Woodward, Okla. —
City officials are confident in the city's proper handling of property surrounding the West Woodward Airport.
"We are confident that the facts will show that the city has managed the airport and surrounding airport properties in the proper fashion and in a legal manner," City Attorney Aaron Sims said following an executive session of the Woodward City Commission on Monday evening.
The executive session was held to discuss legal issues regarding the city's response to an inspection report that was recently released to the city from the Federal Aviation Administration (FAA).
Essentially the FAA report claims that the city "inappropriately transferred title to airport land to the [Woodward] municipal authority," which has been receiving revenue from the lease and/or sale of those parcels, which total around 135 acres of land on the east side of the airport. The report claims that the revenue from the lease and/or sale of those parcels should have instead gone to the West Woodward Airport to help cover operational costs there.
However, Sims said there are several problems with the report.
One is that "this report from the FAA was based upon largely upon a meeting with a group of concerned citizens and they had very little discussion with any city officials," he said.
Although at least one city official did meet with the FAA inspector for a time during his 2-day inspection of the West Woodward Airport on June 11-12, Sims told The News, "it was for a relatively short amount of time, just a couple of hours, as far as it relates to the whole inspection process."
But the bigger issue with the report, Sims said, is in what he believes to be an incorrect "assumption" on behalf of the FAA inspector.
"I believe the inspector made the assumption that the municipal authority is a separate entity with a separate interest," which it isn't, he said.
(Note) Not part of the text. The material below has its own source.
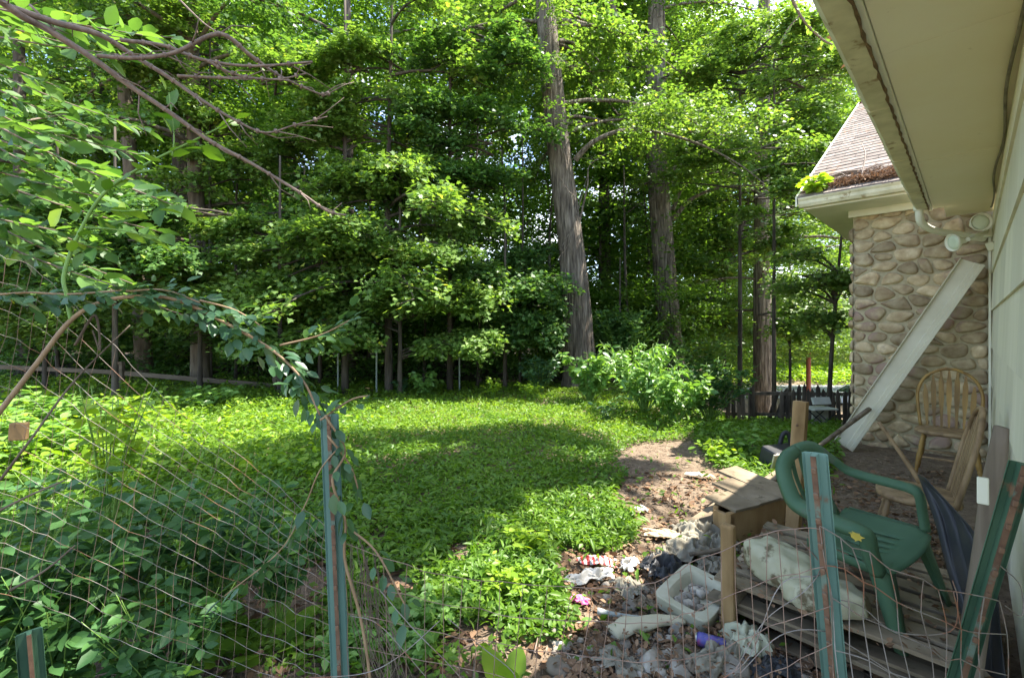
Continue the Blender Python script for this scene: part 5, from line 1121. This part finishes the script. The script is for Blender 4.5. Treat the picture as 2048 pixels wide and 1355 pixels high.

Rather the Woodward Municipal Authority is "a public trust, authorized by statute to hold properties on behalf of the city. The municipal authority is part of the city and its beneficiary is the city," Sims said.
But despite the perceived flaws with the report, the city attorney said he is continuing to look into the matter.
He said city officials will have to "gather" and "review" all the relevant documents that pertain to claims made in the FAA report. This will likely include the deed release documents, which are referenced in the FAA report, regarding the 135 acres on the east side of the airport that were released to the city in 1989 for the development of an industrial park.
It is in reviewing those documents that the city will start to draft a response to the FAA regarding the recent report, Sims said.
This response will likely include how the city plans to address certain "required corrective actions" that were outlined in the report as ways to fix the alleged non-compliance issues listed by the FAA inspector.
"As we assemble all the facts, we'll make those known, how those (corrective actions) will be addressed and what the city's plan will look like," Sims said.
The recommended corrective actions include everything from relocating a gun range and moving other equipment off airport property to paying lease rentals into the airport account to crediting the airport for salvaged materials from demolition projects at the airport.
While he didn't comment on how the city might address most of the FAA recommendations, Sims did address one of the bigger items in which the report states that "Title to released airport property should be returned to the airport from other city departments or entities."
The attorney said such action would be impossible.
"There's no legal entity that is the airport; it's the city. It's a legal impossibility to transfer property to the airport," Sims said.